We see the highlight reel. The anniversary dinners, the weekend getaways, the birthday surprises. And we compare our everyday reality to someone else’s carefully curated best moments. I feel so foolish, at times, for doing this.
I realised not a lot of people post about the unsexy stuff that actually matters.
Nobody posts, “My partner noticed I was exhausted and did the grocery run without me asking.”
I’ve never seen someone posting, “We've been splitting household tasks fairly for three years and it still feels good.”
These moments don’t photograph well, right? They don't get likes. They don't fit the narrative of what romance is supposed to be, in the conventional sense.
But aren’t these the moments that predict whether a relationship will last? I strongly think they do.
The Research Nobody Talks About
Earlier this month, I landed on a goldmine of fantastic research. It’s by Dr. John Gottman, a world-renowned American psychologist and professor emeritus at the University of Washington.
He has spent decades studying what makes relationships work. He can predict with scary accuracy which couples will divorce just by watching them interact for a few minutes.
And you know what he found?
It’s not about passion. It’s not just about shared hobbies or similar backgrounds or even great communication during big fights.
It’s about the small, everyday moments. The tiny bids for connection. The mundane acts of noticing and responding.
He calls it “turning toward” instead of “turning away.”

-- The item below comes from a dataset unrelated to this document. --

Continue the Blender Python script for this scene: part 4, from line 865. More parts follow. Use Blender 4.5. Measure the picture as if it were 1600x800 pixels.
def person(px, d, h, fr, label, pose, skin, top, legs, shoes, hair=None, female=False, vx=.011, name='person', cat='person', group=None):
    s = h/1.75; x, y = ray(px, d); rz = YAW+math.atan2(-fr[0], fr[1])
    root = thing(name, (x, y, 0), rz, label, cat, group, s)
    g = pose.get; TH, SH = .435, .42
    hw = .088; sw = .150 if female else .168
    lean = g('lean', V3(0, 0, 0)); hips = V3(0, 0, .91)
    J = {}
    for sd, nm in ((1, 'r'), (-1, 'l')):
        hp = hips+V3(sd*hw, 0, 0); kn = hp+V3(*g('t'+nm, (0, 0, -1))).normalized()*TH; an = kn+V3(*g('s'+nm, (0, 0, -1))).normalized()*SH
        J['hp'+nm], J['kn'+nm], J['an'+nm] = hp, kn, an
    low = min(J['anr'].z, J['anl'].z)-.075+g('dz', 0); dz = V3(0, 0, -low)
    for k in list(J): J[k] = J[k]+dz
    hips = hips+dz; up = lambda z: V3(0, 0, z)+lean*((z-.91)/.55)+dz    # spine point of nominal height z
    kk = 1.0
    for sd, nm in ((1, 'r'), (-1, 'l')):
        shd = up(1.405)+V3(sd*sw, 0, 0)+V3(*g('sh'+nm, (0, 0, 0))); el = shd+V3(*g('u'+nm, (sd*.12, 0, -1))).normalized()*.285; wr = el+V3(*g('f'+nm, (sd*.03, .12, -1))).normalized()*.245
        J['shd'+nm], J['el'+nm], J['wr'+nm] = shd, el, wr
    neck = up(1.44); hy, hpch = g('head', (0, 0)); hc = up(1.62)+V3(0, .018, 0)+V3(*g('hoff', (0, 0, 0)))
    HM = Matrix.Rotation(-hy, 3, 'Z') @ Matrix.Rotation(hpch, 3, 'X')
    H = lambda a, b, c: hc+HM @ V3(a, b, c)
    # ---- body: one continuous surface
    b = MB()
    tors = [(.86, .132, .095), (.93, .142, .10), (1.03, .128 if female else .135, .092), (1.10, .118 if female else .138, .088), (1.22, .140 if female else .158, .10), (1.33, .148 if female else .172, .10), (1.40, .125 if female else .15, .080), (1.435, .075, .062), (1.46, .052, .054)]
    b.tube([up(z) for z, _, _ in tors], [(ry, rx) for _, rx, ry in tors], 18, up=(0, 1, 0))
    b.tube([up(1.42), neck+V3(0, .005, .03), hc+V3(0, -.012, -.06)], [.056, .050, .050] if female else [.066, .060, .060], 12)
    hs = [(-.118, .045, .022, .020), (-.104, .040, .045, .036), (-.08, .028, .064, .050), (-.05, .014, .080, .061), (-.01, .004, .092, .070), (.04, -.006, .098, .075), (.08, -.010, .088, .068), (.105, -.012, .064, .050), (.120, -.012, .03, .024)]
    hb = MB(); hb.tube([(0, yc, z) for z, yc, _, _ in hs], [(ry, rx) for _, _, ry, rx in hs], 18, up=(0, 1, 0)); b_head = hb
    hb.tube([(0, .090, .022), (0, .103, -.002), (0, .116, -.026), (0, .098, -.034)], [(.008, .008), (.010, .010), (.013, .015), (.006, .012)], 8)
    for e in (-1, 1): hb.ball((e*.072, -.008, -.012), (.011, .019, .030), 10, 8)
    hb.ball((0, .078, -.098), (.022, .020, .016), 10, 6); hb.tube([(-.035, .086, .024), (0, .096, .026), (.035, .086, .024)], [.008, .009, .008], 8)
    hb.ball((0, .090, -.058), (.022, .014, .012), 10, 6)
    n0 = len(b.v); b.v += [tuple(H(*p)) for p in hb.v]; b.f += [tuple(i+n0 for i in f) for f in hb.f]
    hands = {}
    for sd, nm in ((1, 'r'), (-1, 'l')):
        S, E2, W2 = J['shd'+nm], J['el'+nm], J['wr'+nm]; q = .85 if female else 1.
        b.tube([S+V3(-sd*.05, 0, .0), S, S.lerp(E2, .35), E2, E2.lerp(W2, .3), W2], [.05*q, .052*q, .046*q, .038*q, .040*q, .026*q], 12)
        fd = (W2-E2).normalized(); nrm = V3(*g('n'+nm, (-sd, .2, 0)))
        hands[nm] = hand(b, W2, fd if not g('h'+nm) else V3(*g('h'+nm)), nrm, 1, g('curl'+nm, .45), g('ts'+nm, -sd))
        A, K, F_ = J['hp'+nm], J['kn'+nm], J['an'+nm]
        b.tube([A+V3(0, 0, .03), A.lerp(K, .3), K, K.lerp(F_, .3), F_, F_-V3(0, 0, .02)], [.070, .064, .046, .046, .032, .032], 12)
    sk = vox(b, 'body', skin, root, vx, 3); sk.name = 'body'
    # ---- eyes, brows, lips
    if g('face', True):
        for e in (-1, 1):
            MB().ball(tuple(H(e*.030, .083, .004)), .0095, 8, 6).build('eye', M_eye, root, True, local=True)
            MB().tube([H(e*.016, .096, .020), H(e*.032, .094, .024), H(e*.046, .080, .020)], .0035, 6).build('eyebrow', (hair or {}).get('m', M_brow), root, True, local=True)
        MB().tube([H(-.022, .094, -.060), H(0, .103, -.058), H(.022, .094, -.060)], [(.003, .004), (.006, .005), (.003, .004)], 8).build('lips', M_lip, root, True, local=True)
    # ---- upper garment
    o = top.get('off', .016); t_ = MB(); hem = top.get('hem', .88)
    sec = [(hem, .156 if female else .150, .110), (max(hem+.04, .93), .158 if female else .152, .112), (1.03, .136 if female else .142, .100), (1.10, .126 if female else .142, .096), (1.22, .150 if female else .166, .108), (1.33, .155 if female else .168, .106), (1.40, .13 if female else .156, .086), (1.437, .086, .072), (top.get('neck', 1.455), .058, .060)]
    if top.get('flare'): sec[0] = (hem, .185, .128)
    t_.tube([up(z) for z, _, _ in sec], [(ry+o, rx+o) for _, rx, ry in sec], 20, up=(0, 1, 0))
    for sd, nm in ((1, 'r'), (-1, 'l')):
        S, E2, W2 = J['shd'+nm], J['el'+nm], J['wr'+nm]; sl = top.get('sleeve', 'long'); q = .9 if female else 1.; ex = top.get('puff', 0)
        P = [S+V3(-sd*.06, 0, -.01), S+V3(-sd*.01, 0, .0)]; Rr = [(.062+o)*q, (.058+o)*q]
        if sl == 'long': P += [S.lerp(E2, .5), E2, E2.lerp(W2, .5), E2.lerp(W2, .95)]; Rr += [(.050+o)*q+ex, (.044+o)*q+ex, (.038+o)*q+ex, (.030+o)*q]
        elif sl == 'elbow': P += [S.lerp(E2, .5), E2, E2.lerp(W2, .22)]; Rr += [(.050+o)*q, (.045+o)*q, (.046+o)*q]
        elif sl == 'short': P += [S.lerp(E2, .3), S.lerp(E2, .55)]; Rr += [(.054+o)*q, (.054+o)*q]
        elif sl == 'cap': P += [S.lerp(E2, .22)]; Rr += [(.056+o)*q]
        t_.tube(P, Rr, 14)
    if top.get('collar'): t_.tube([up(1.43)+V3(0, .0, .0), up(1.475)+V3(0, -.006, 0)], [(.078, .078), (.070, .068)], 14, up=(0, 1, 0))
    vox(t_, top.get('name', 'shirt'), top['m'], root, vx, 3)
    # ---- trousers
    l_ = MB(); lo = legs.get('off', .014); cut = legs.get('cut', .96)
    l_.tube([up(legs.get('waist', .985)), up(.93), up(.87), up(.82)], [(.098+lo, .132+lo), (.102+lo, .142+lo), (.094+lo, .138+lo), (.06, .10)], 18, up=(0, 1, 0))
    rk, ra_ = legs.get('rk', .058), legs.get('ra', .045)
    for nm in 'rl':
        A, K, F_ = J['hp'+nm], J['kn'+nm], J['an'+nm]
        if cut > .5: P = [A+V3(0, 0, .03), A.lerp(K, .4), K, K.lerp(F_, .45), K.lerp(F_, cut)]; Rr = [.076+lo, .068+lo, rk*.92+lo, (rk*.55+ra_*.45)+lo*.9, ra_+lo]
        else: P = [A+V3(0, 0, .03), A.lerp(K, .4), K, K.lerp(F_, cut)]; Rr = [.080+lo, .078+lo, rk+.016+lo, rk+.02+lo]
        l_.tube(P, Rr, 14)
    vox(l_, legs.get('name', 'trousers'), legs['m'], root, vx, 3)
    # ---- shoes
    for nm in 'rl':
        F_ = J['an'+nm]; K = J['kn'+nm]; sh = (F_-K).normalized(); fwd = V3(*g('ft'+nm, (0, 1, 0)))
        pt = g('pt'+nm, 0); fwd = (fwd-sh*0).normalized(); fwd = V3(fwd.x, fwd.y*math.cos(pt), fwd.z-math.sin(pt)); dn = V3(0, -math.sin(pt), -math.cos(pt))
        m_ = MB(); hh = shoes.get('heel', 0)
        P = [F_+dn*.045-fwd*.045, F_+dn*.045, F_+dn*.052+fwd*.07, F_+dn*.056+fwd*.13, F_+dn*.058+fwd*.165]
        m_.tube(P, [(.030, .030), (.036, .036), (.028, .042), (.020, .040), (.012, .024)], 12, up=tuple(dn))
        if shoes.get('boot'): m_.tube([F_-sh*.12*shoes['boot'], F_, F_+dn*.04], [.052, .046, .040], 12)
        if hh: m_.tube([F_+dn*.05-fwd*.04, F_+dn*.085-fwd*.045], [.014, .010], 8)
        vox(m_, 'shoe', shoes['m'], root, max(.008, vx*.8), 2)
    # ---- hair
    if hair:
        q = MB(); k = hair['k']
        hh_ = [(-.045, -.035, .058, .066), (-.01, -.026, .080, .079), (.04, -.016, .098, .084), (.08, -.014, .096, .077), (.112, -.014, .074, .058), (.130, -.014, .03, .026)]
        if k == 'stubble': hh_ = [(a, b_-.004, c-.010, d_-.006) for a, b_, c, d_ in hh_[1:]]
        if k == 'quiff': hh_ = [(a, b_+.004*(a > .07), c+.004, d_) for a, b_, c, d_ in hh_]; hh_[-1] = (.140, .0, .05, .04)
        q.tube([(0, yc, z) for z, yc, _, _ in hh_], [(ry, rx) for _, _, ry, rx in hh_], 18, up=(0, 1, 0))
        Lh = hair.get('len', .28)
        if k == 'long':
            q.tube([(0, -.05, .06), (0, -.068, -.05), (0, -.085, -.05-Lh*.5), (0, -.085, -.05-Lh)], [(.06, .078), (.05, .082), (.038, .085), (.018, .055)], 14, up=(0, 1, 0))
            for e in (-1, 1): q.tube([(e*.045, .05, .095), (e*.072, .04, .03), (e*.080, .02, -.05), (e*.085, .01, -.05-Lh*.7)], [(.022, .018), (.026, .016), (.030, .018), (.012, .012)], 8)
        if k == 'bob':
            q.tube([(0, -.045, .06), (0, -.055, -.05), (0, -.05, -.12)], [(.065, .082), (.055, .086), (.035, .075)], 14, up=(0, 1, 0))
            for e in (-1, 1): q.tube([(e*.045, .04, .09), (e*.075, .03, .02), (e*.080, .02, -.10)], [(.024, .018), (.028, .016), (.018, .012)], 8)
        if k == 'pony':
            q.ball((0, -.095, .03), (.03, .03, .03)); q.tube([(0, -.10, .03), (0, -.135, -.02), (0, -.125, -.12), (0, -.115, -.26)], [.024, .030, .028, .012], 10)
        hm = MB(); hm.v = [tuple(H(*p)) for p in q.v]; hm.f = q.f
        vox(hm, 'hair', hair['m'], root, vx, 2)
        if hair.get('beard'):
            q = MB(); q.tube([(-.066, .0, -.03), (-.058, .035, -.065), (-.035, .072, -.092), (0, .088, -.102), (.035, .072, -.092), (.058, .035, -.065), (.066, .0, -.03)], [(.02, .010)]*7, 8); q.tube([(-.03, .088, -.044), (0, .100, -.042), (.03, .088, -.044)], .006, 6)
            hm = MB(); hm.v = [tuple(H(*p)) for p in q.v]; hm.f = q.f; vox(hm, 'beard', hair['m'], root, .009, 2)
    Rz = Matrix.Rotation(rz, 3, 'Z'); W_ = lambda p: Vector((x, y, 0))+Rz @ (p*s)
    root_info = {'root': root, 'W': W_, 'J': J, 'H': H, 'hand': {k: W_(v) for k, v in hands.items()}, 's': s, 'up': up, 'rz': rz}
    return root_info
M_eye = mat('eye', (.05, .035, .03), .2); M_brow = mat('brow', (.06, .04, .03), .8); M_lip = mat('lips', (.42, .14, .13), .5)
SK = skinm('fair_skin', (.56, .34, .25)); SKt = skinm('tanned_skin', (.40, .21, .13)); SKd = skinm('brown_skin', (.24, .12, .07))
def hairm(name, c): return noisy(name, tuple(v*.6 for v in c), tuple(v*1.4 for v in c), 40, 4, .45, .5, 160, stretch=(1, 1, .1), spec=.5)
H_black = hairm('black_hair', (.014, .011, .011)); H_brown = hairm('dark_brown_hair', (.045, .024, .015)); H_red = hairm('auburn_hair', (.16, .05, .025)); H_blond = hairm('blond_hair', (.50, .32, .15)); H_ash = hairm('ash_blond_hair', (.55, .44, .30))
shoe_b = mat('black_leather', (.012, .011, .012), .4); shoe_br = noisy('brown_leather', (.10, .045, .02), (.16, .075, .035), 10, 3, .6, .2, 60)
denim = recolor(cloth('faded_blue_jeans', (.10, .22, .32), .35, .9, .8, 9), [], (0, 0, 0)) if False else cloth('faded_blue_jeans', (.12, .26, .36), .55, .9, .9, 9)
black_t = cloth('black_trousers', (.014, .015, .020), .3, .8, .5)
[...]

When your partner mentions they’re tired, do you look up from your phone and ask if they want help with dinner? Or do you scroll past the comment?
When you see the laundry basket is full, do you start a load? Or do you wait for your partner to do it, or worse, to ask you to do it?
These small moments add up. They create a pattern of either “we're in this together” or “I'm on my own here.”
And over time, that pattern becomes the entire relationship.
The Invisible Labour That Kills Relationships
Marriage has taught me that running a household requires an enormous amount of invisible work. And in most relationships (not mine), one person ends up doing the majority of it.
I’m not just talking about chores. I’m talking about the mental load.
Remembering when the bills are due. Noticing when you’re low on toilet paper. Keeping track of whose birthday is coming up. Planning what’s for dinner. Scheduling the dentist appointment. Remembering to buy milk.
One person becomes the household manager. The other becomes the person who “helps when asked.” And that imbalance slowly erodes intimacy.
You see, it's not really about the dishes or the laundry or who took out the trash. It’s about feeling seen. Feeling like your time and energy matter just as much as your partner’s.
What Actually Matters
I have a friend who’s been happily married for twelve years. I once asked her what her secret was.
She thought for a second. Then she said, “He refills my water bottle every morning before he leaves for work.”
I laughed. “Really? That’s your answer?”
“Yes, seriously. That’s it,” she said. Paused for a moment, and continued. “Well, not just that. But things like that. He sees what I need and does it without me having to ask. I do the same for him. We just... pay attention.”
That’s the thing about strong relationships. They’re not built on big romantic moments. They're built on a thousand small acts of noticing.
Noticing your partner is running late and making their coffee. Noticing they hate a particular chore and quietly taking it on.
It’s the partner who puts your phone on charge when you forget. Who picks up your favourite Sunfeast Marie biscuits at the store without you mentioning it.
These things are small. But they send a message that matters more than “I love you.”
They say, I see you. I’m thinking about you. Your life is easier because I’m in it.
What To Look For Instead
If you're looking for a partner, here are four things to pay attention to:
- Not how they treat you on date night. How they treat you on a random Tuesday when you're both tired and nothing special is happening.
- Not whether they plan surprise trips. Whether they notice when you're running low on energy and offer to handle dinner.
- Not whether they text you sweet things. Whether they text you “I'll pick up milk on the way home” when they know you're busy.
- Not whether they remember anniversaries. Whether they remember you mentioned you were stressed about a work thing and check in about it later.
I feel, these are the things that matter. These are the things that predict whether you'll still like each other in ten years.
Let’s be honest, love, in its present form, eventually fades. Attraction fluctuates. Life gets hard, boring, and repetitive. You’ll need a partner who notices the small things, carries their share of the load without being asked, and makes your life easier.
The Instagram Post I Actually Want to See
I feel, someone should start a new trend. Forget couple goals. Let’s talk about partnership goals.
Post a photo of your partner unloading the dishwasher. Caption it, “He saw it needed doing.”
Post a photo of the grocery bags on the counter. Name it, “She picked up the things we needed without me having to text a list.”
Post a photo of your made bed. Caption, “We both made it this morning before work.”
These are the posts that would actually help people. These are the models of what relationships should look like.
Absolutely not perfect, and non-glamorous. Just two people who’ve figured out how to share a life without one person carrying all the weight.